I am not victim blaming at all- I do not blame my son, I think the school carries some of the burden, but him no. I just want to make things better for him, and I was wondering if I was missing something to help him.

Next year they all move up to a new school and I wanted to see if it was something that might make him more vulnerable to bullying next year.
On the other hand from last year he does rejoin friends in the next year up.

He isn't the sort of boy to put people down with a sharp comment and he is only 6 the best he can come up with is "What you is say is what you are"
He isn't as tightly tied into the community as we moved, and most of the families here have known each other for what seems like forever. It almost seems like the year group children have done everything together since they were babies. And some posts have indicated that could be a factor as they will have formed bonds before we even arrived which might be acting as a shield.

OP posts:
Tangerineandturquoise · 17/02/2015 21:51

But it could happen to anyone I think is true

OP posts:
RufusTheReindeer · 17/02/2015 22:02

tangerine

Hope it gets better for him Thanks

notnaice · 18/02/2015 09:07

I think it is a bit naive to say it's all down to luck. Sometimes it is. Other times it is more obvious why particular children are picked on. That's not victim blaming as such. It isn't the child's fault at all. But some children are more likely to be bullied than others. By saying that, we're not victim blaming, we're just discussing why that might be.
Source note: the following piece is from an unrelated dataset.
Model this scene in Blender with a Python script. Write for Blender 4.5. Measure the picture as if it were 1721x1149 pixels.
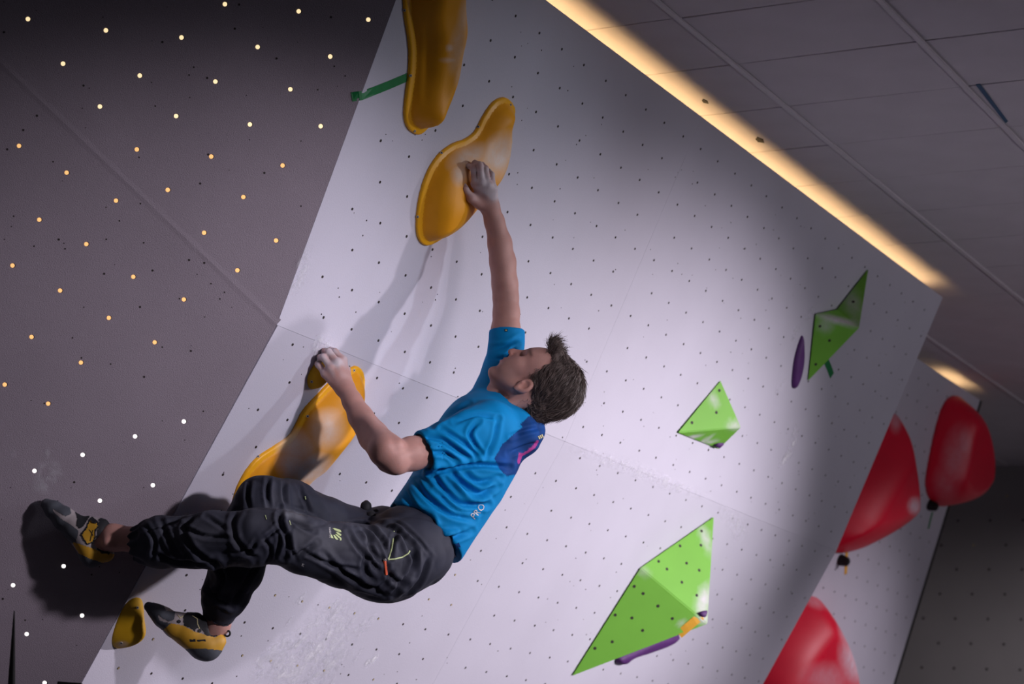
import bpy, bmesh, math, random
import numpy as np
from mathutils import Matrix, Vector
from mathutils.bvhtree import BVHTree

for o in list(bpy.data.objects):
    bpy.data.objects.remove(o)
random.seed(7)
rng = np.random.default_rng(7)
scene = bpy.context.scene
COL = scene.collection

# ------------------------------------------------------------------ camera
W, H = 1721.0, 1149.0
CX, CY = W / 2, H / 2
VP1 = np.array([3029.0, 1581.0])      # vanishing point of the wall's horizontal direction
VP2 = np.array([-5600.0, 950.0])      # vanishing point of the direction into the wall
FPX = math.sqrt(-np.dot(VP1 - [CX, CY], VP2 - [CX, CY]))


def unit(v):
    v = np.asarray(v, float)
    return v / np.linalg.norm(v)


_x = unit([VP1[0] - CX, VP1[1] - CY, FPX])
_y = unit([VP2[0] - CX, VP2[1] - CY, FPX])
_y = unit(_y - _x * _x.dot(_y))
_z = np.cross(_x, _y)
ROT = np.stack([_x, _y, _z])          # camera coords (x right, y down, z forward) -> world
CAM = np.array([0.0, 0.0, 1.5])

cam_data = bpy.data.cameras.new('camera')
cam_data.sensor_width = 36.0
cam_data.lens = FPX / W * 36.0
cam_data.clip_end = 100
cam_data.dof.use_dof = True
cam_data.dof.focus_distance = 6.35
cam_data.dof.aperture_fstop = 4.0
cam = bpy.data.objects.new('camera', cam_data)
COL.objects.link(cam)
r, d, f = ROT[:, 0], ROT[:, 1], ROT[:, 2]
cam.matrix_world = Matrix(((r[0], -d[0], -f[0], CAM[0]), (r[1], -d[1], -f[1], CAM[1]),
                           (r[2], -d[2], -f[2], CAM[2]), (0, 0, 0, 1)))
scene.camera = cam


def pc(px, py, dep):
    """pixel + depth -> camera-frame point (metres)"""
    return np.array([(px - CX) / FPX * dep, (py - CY) / FPX * dep, dep])


def c2w(p):
    return np.asarray(p) @ ROT.T + CAM


def w2c(p):
    return (np.asarray(p) - CAM) @ ROT


def w2px(p):
    q = w2c(p)
    return np.stack([q[..., 0] / q[..., 2] * FPX + CX, q[..., 1] / q[..., 2] * FPX + CY], -1)


def ray(px, py):
    return ROT @ (np.array([px - CX, py - CY, FPX]) / FPX)


class Plane:
    def __init__(s, p, nrm):
        s.p, s.n = np.asarray(p, float), unit(nrm)

    def at(s, px, py, off=0.0):
        rr = ray(px, py)
        p0 = s.p + s.n * off - CAM
        return CAM + rr * (p0.dot(s.n) / rr.dot(s.n))


# ------------------------------------------------------------------ world, lamps, exposure
HC = 2.5                               # ceiling height above the camera
world = bpy.data.worlds.new('world')
scene.world = world
world.use_nodes = True
wb = world.node_tree.nodes['Background']
wb.inputs[0].default_value = (0.62, 0.56, 0.66, 1)
wb.inputs[1].default_value = 0.06


def spot(name, loc, target, power, color, angle, blend, radius):
    l = bpy.data.lights.new(name, 'SPOT')
    l.energy, l.color = power, color
    l.spot_size, l.spot_blend = math.radians(angle), blend
    l.shadow_soft_size = radius
    o = bpy.data.objects.new(name, l)
    COL.objects.link(o)
    o.location = loc
    o.rotation_euler = (Vector(target) - Vector(loc)).to_track_quat('-Z', 'Y').to_euler()
    return o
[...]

For example, it's no bad thing to be a sensitive child, in fact it could be a positive character attribute in lots of ways, but it could be a reason for continued bulling, if the child bursts into tears when confronted. Thats not victim blaming. It's not their fault and they shouldn't have to change themselves but it could be why they are bullied.
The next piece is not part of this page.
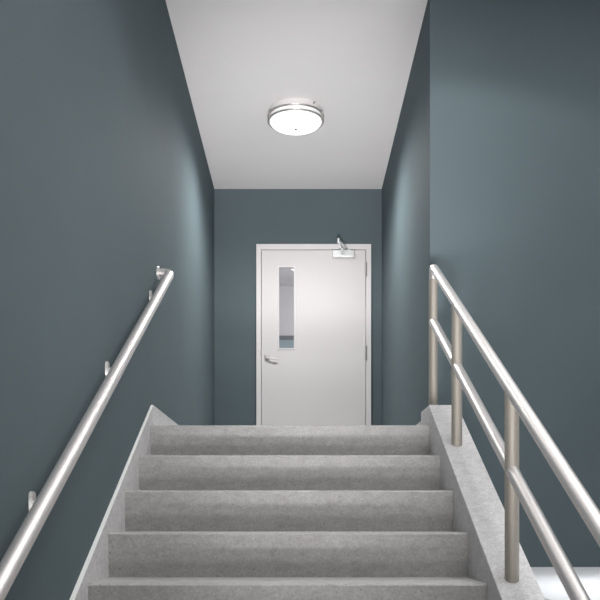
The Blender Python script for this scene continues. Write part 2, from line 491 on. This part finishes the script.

APlaceInTheWinter · 19/02/2015 19:19

notnaice if you applied your argument to a sexual assault then I think there would be a stampede to label it victim blaming. For example

it's no bad thing to be a sensitive child . . .but it could be a reason for bullying

it's no bad thing to wear a mini skirt . . . but it could be a reason for attracting unwanted sexual attention

See how they both seem like victim blaming? tbf you are not the only poster on this thread who seems to share this pov so sorry to target you.

Why can't we blame bullies for bullying?

The reason why some DCs are bullied is because some other DCs are bullies. Perhaps if we all had a zero tolerance attitude and kept the blame firmly with the bullies (rather than the DC being bullied) then there would be less bullying both at school and in the workplace.